= Dataset extract =
····················

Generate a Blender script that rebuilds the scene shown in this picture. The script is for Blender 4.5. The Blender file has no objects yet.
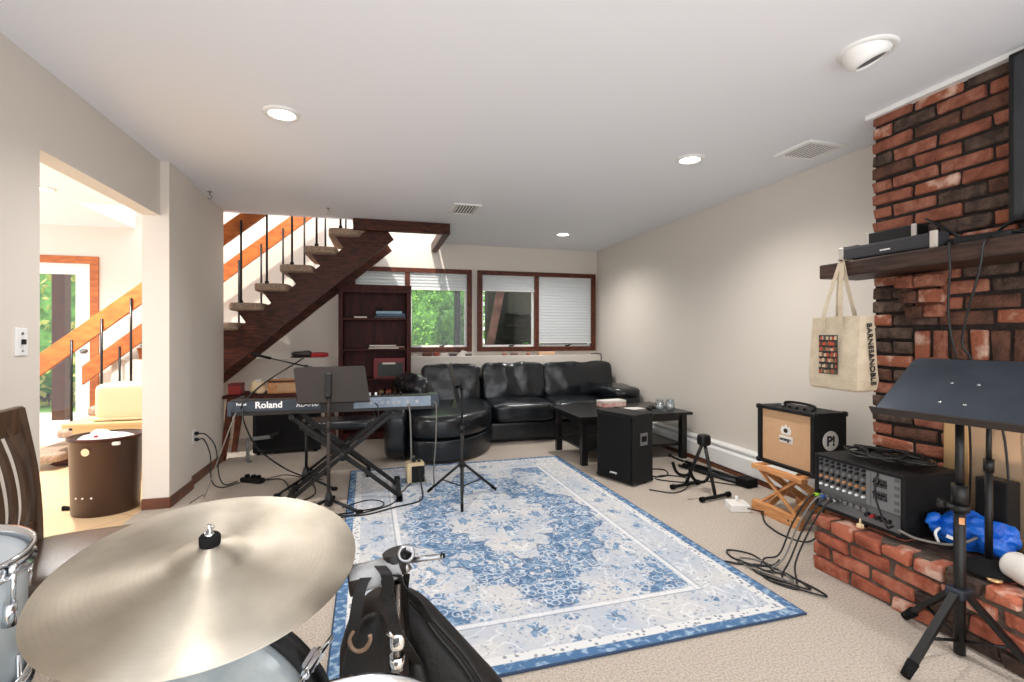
import bpy, bmesh, math, random
from mathutils import Vector, Matrix, noise as mnoise
C = bpy.context.scene.collection
R = math.radians
PI = math.pi
rnd = random.Random(7)

# ------------------------------------------------------------------ materials
def lin(c):
    return tuple(((x/255)/12.92 if x/255 <= .04045 else ((x/255+.055)/1.055)**2.4) for x in c) + (1,)

def nt(name):
    m = bpy.data.materials.new(name); m.use_nodes = True
    return m, m.node_tree, m.node_tree.nodes['Principled BSDF']

def pm(name, col, rough=.5, metal=0, col2=None, vscale=8, vdetail=3, bump=0, bscale=60, coat=0, spec=None,
       lo=.35, hi=.65, stretch=None, sheen=0):
    m, t, b = nt(name)
    b.inputs['Roughness'].default_value = rough
    b.inputs['Metallic'].default_value = metal
    b.inputs['Base Color'].default_value = lin(col)
    if coat: b.inputs['Coat Weight'].default_value = coat
    if spec is not None: b.inputs['Specular IOR Level'].default_value = spec
    if sheen: b.inputs['Sheen Weight'].default_value = sheen
    if col2 or bump:
        tc = t.nodes.new('ShaderNodeTexCoord'); mp = t.nodes.new('ShaderNodeMapping')
        t.links.new(tc.outputs['Object'], mp.inputs['Vector'])
        if stretch: mp.inputs['Scale'].default_value = stretch
    if col2:
        n = t.nodes.new('ShaderNodeTexNoise'); n.inputs['Scale'].default_value = vscale; n.inputs['Detail'].default_value = vdetail
        t.links.new(mp.outputs['Vector'], n.inputs['Vector'])
        r = t.nodes.new('ShaderNodeValToRGB')
        r.color_ramp.elements[0].position = lo; r.color_ramp.elements[1].position = hi
        r.color_ramp.elements[0].color = lin(col); r.color_ramp.elements[1].color = lin(col2)
        t.links.new(n.outputs['Fac'], r.inputs['Fac']); t.links.new(r.outputs['Color'], b.inputs['Base Color'])
    if bump:
        n2 = t.nodes.new('ShaderNodeTexNoise'); n2.inputs['Scale'].default_value = bscale; n2.inputs['Detail'].default_value = 4
        t.links.new(mp.outputs['Vector'], n2.inputs['Vector'])
        bp = t.nodes.new('ShaderNodeBump'); bp.inputs['Strength'].default_value = bump; bp.inputs['Distance'].default_value = .01
        t.links.new(n2.outputs['Fac'], bp.inputs['Height']); t.links.new(bp.outputs['Normal'], b.inputs['Normal'])
    return m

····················

Exclude every picture and copy the remaining data exactly.

= Final answer =
Generate a Blender script that rebuilds the scene shown in this picture. The script is for Blender 4.5. The Blender file has no objects yet.
import bpy, bmesh, math, random
from mathutils import Vector, Matrix, noise as mnoise
C = bpy.context.scene.collection
R = math.radians
PI = math.pi
rnd = random.Random(7)

# ------------------------------------------------------------------ materials
def lin(c):
    return tuple(((x/255)/12.92 if x/255 <= .04045 else ((x/255+.055)/1.055)**2.4) for x in c) + (1,)

def nt(name):
    m = bpy.data.materials.new(name); m.use_nodes = True
    return m, m.node_tree, m.node_tree.nodes['Principled BSDF']

def pm(name, col, rough=.5, metal=0, col2=None, vscale=8, vdetail=3, bump=0, bscale=60, coat=0, spec=None,
       lo=.35, hi=.65, stretch=None, sheen=0):
    m, t, b = nt(name)
    b.inputs['Roughness'].default_value = rough
    b.inputs['Metallic'].default_value = metal
    b.inputs['Base Color'].default_value = lin(col)
    if coat: b.inputs['Coat Weight'].default_value = coat
    if spec is not None: b.inputs['Specular IOR Level'].default_value = spec
    if sheen: b.inputs['Sheen Weight'].default_value = sheen
    if col2 or bump:
        tc = t.nodes.new('ShaderNodeTexCoord'); mp = t.nodes.new('ShaderNodeMapping')
        t.links.new(tc.outputs['Object'], mp.inputs['Vector'])
        if stretch: mp.inputs['Scale'].default_value = stretch
    if col2:
        n = t.nodes.new('ShaderNodeTexNoise'); n.inputs['Scale'].default_value = vscale; n.inputs['Detail'].default_value = vdetail
        t.links.new(mp.outputs['Vector'], n.inputs['Vector'])
        r = t.nodes.new('ShaderNodeValToRGB')
        r.color_ramp.elements[0].position = lo; r.color_ramp.elements[1].position = hi
        r.color_ramp.elements[0].color = lin(col); r.color_ramp.elements[1].color = lin(col2)
        t.links.new(n.outputs['Fac'], r.inputs['Fac']); t.links.new(r.outputs['Color'], b.inputs['Base Color'])
    if bump:
        n2 = t.nodes.new('ShaderNodeTexNoise'); n2.inputs['Scale'].default_value = bscale; n2.inputs['Detail'].default_value = 4
        t.links.new(mp.outputs['Vector'], n2.inputs['Vector'])
        bp = t.nodes.new('ShaderNodeBump'); bp.inputs['Strength'].default_value = bump; bp.inputs['Distance'].default_value = .01
        t.links.new(n2.outputs['Fac'], bp.inputs['Height']); t.links.new(bp.outputs['Normal'], b.inputs['Normal'])
    return m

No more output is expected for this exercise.